I think I know the general area, but when I try to see what data I've already got, everything's just references...

(lldb) po dict
(NSMutableDictionary *) $37 = 0x00000001001afee0 {
"table_cat" = <6d797371 6c>;
}

Is there any way to know what that thing inside the <>'s is? It's supposed to be an NSData, shouldn't the contents just print out? Shouldn't it at *least* say it's an NSData?
 

chown33

Moderator
Staff member
Aug 9, 2009
10,740
8,416
A sea of green
It is "printing out". It's showing the first 5 bytes in hex:
Code:
<6d797371 6c>
i.e.
Code:
mysql

You should try an NSLog with a %@ format on the NSData before dropping into the debugger. So you know what NSData's -description method is likely to produce.
 

Maury

macrumors 6502
Original poster
Mar 25, 2008
456
26
It is "printing out". It's showing the first 5 bytes in hex:
Code:
<6d797371 6c>
i.e.
Code:
mysql

You should try an NSLog with a %@ format on the NSData before dropping into the debugger. So you know what NSData's -description method is likely to produce.

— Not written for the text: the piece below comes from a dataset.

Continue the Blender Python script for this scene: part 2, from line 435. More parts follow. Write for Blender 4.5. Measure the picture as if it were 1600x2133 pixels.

Oh, well this is very good news then. But shouldn't this be decoded by default? I seem to recall it did that under gdb, that is, you got a string instead of hex.
 

chown33

Moderator
Staff member
Aug 9, 2009
10,740
8,416
A sea of green
Oh, well this is very good news then. But shouldn't this be decoded by default?

I don't see why. The debugger has no way of knowing what the text-encoding is. It could guess, but how? A plausible explanation for 'po' is that it calls the -description method, the same way %@ does in a format string.

I seem to recall it did that under gdb, that is, you got a string instead of hex.
I'm not in a position to check this, but it seems unlikely to me. There's no way of knowing what the bytes in the NSData represent. It's just bytes. They could represent anything.

If gdb is guessing it's a string, and showing it that way, it's some special feature of gdb, because it would have to look at the bytes, guess an encoding, and then show the text. There may be other ways of printing arbitrary bytes as text in gdb, but 'po' doesn't seem like it (assuming it's implemented as %@ or -description). The NSData object certainly doesn't know if the bytes it holds are a string. It could be anything.
 

Maury

macrumors 6502
Original poster
Mar 25, 2008
456
26
I'm not in a position to check this, but it seems unlikely to me. There's no way of knowing what the bytes in the NSData represent. It's just bytes. They could represent anything..

Oh geez, now I get it. Yes, you are right, this is indeed what I should be getting back. For some reason I had convinced myself the data inside was NSString, even though it was clear even as I wrote that message that it wasn't. Duh!